P Miller, by Master P

Master P‘s line, P Miller, was meant to make fashionable clothing affordable for inner-city kids. How nice of him! Percy got the affordable part right by signing an exclusive deal to sell the clothes at Wal-Mart. As you can see above, though, he seems to have forgotten about the fashionable part.

Vokal, by Nelly

Nelly‘s the rare rapper to start a fashion line before he made it in the rap game. Back when he was peddling mixtapes out of the trunk of his car, he was selling T-shirts too. As Nelly got bigger, the label got bigger, but neither got as big as the legs on these Vokal shorts.

Outkast, by Outkast

Yeah, we were surprised too. Despite how well Big Boi and Andre 3000 dress now, OutKast looked like complete goofballs back in the “ATLiens” days. They seem to have wanted their fans to look ridiculous too. Fortunately for everyone involved, the line folded not long after Three Stacks admitted that he wouldn’t be caught wearing his own line of clothes.

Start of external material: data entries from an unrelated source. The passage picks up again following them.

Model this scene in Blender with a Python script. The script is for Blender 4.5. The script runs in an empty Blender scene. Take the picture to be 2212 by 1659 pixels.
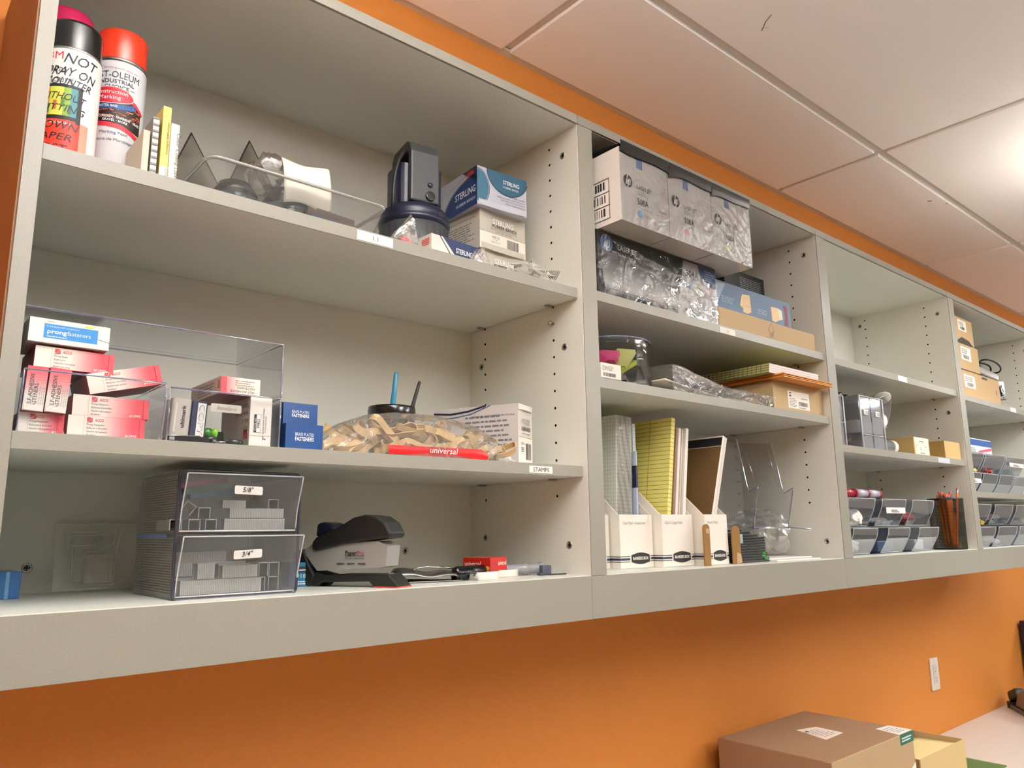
import bpy, bmesh, math, random
from mathutils import Matrix, Vector
from math import sin, cos, pi, radians

random.seed(7)
S = bpy.context.scene
COL = S.collection
ZO = 2.406            # height of the build datum above the floor; applied to every top-level object at the end

# ------------------------------------------------------------------ camera
cam_d = bpy.data.cameras.new('camera'); cam = bpy.data.objects.new('camera', cam_d); COL.objects.link(cam)
S.camera = cam
cam_d.sensor_width = 36.0; cam_d.lens = 1662.98 / 2212 * 36.0; cam_d.clip_start = 0.02; cam_d.clip_end = 50
_rx, _ry, _rz = 0.1880, 0.0130, -0.7119
_R = Matrix.Rotation(_rz, 3, 'Z') @ Matrix.Rotation(_rx, 3, 'X') @ Matrix.Rotation(_ry, 3, 'Y')
_C = _R @ Matrix(((1, 0, 0), (0, 0, -1), (0, 1, 0)))
cam.matrix_world = Matrix.Translation((-0.9729, -0.9284, -0.7317)) @ _C.to_4x4()

# ------------------------------------------------------------------ world, view, lights
w = bpy.data.worlds.new('world'); S.world = w; w.use_nodes = True
w.node_tree.nodes['Background'].inputs[0].default_value = (0.9, 0.95, 1, 1)
w.node_tree.nodes['Background'].inputs[1].default_value = 0.05
S.view_settings.view_transform = 'Standard'; S.view_settings.look = 'None'
S.view_settings.gamma = 1; S.view_settings.use_curve_mapping = False
S.view_settings.exposure = 0.36
S.cycles.max_bounces = 10; S.cycles.diffuse_bounces = 7; S.cycles.glossy_bounces = 4
S.cycles.transmission_bounces = 6; S.cycles.transparent_max_bounces = 40
S.cycles.caustics_reflective = False; S.cycles.caustics_refractive = False
S.cycles.sample_clamp_indirect = 4.0

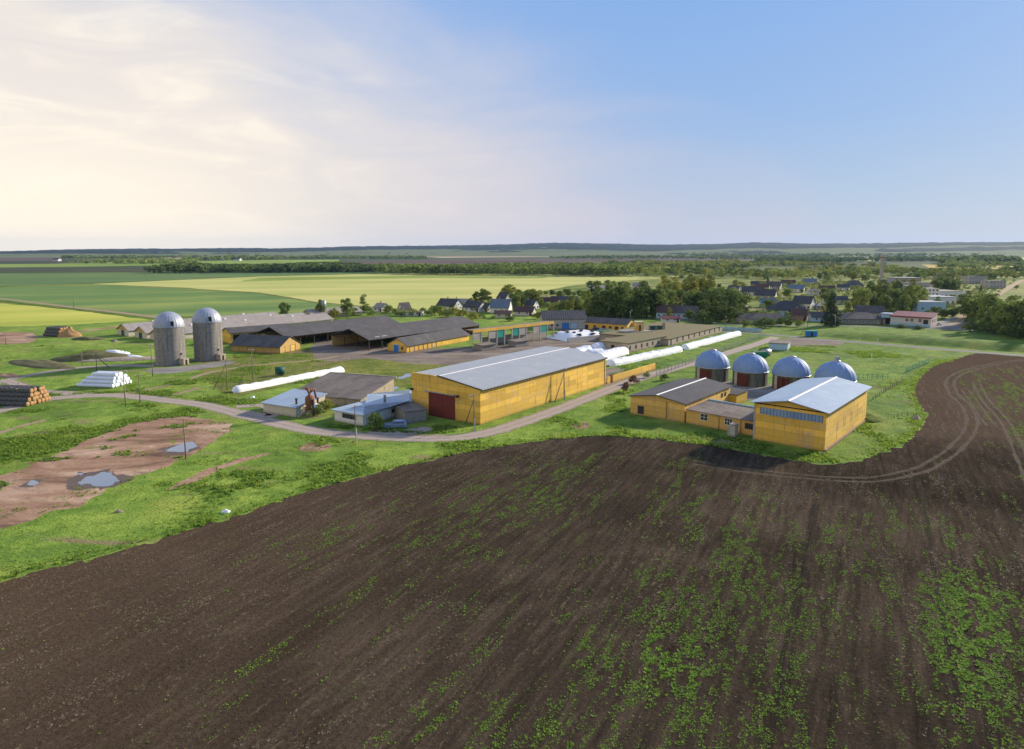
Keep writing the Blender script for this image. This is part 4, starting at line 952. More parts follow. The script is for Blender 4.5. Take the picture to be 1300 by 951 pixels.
P = G(797.5,420.5); t, r = dirbld('yellow_store', 'small flat yellow store right of the low garages', 'store', (P.x+.6,P.y+1), 5, 5.5, 6, 3.6, .1, 'yellow_old', 'roof_old', 'flat', ov=.2)
# brick ruin group
P = G(774,444); Q = G(796,444.5)
t, r = dirbld('ruined_stable', 'grey flat-topped ruined stable block at the left of the ruin', 'ruin', (P.x,P.y), 4, (Q-P).length, 9, ZT(P,433)-.2, .3, 'concrete', 'roof_old', 'flat', ov=.25, land='ruined stables')
L = (Q-P).length
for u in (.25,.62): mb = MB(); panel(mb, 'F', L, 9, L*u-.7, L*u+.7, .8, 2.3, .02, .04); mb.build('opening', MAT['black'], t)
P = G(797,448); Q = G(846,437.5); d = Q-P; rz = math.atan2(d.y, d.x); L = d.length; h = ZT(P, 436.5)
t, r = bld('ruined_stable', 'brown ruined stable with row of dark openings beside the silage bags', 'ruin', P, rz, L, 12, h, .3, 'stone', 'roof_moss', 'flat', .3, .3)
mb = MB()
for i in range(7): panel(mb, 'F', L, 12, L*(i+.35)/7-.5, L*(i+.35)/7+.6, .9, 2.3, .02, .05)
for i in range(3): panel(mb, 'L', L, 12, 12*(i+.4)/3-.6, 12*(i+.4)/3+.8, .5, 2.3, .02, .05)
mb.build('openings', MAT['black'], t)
P = G(795,431); t, r = dirbld('brick_wall_store', 'low block with salmon brick side and grey roof behind the ruined stable', 'store', (P.x,P.y), 18, 12, 8, 2.8, .1, 'brick', 'roof_grey', 'flat', ov=.2)
P = G(808,429.5); t = thing('gate_tower', 'cream square gate tower with tall slit window above the ruin', 'tower', (P.x,P.y,0), .2)
hT = ZT(P, 409.5); MB().box(0,3.1,0,3,-.3,hT).build('wall', MAT['yellow_old'], t); MB().box(-.2,3.3,-.2,3.2,hT+.003,hT+.25).build('roof', MAT['concrete_light'], t)
MB().box(1.1,1.8,-.04,.02,hT*.45,hT*.85).build('window', MAT['black'], t)
P = G(848.5,439.5); Q = G(916.5,421.5); d = Q-P; rz = math.atan2(d.y, d.x); L = d.length; h = ZT(P, 431)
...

LL Cool J For Sears, by LL Cool J

Everyone knows that the only things you should buy from Sears are refrigerators and Craftsmans tool. That must be why LL Cool J‘s line of Ed Hardy-esque shirts didn’t take off. Or maybe it was because they were Ed Hardy-esque shirts.

Shago, by Bow Wow

Back in 2003 at the innocent age of 16, Bow Wow, who still had the Lil, came out with Shago, a clothing line whose name was a mashup of his real name, Shad Gregory Moss. The clothes, as you can see, made prominent use of the number 87, which is both the year Bow Wow was born and the number of articles the line sold.

State Property, by Beanie Sigel

The biggest problem with Beanie Sigel‘s State Property line wasn’t that the clothes included hidden gun holsters and therefore made anyone who wore them look like they might murder you. It was that they made people think you might be a San Diego Padres fan. The horror!

Shady LTD, by Eminem

Any rapper thinking of starting a fashion line should learn this one important lesson from Eminem‘s Shady Limited: Don’t try to make sports jerseys that aren’t for actual sports. Otherwise, eBay will be the only place to find your clothes.

Kanye West’s scarves

We’ll admit it, releasing a line of scarves is a very Kanye West thing to do. Then again, so is not realizing that art looks much better on a canvas than it does wrapped around your neck.